Fast forward, 8 months later and I was pregnant again. This time I still didn’t want to know what I was having because in my heart I already knew. I was having another baby girl.

Again this time my husband looked at the ultrasound and was able to tell the sex of the baby but he never confirmed whether it was a boy or girl. He let me go on and on about how excited I was to be having another girl and how happy I was that my daughter would have a sister.

I was carrying this pregnancy completely differently but I justified that by thinking that I was working out during this pregnancy and it obviously affected my shape. I remember my best friend even commenting, “If we didn’t know you were having a girl I’d think you were having a boy from the way you are carrying.”

I went out and bought my daughter a very expensive first snowsuit because “her sister” would wear it the next year. And then baby number 2 came quick and easy.

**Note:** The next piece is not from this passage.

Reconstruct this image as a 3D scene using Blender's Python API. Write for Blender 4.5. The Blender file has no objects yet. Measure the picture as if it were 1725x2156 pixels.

Baby number 2 was not a girl.

I was so shocked when they said she was a he that I laughed and then I cried. I wasn’t disappointed.
I was shocked. Surprised and a bit confused, but mostly shocked.

It took me a few minutes to fully understand what was happening. My daughter’s sister was actually a brother? I wasn’t going to have two daughters I was now the mom of a boy?

Looking back, I love that I never knew the sex of the baby. I laugh at how I convinced myself I was having a girl. I got over my shock pretty quick when that beautiful blue-eyed baby boy looked up at me. He had chosen me to be his Mom and I can’t imagine not having a son now.

I’m not now and I was never disappointed that my daughter didn’t get a sister because the relationship my children have, even now as teenagers, is incredible. They are probably closer than sisters would be because they don’t fight over clothes.

Although, she happily shared her expensive pink snowsuit with him that next winter.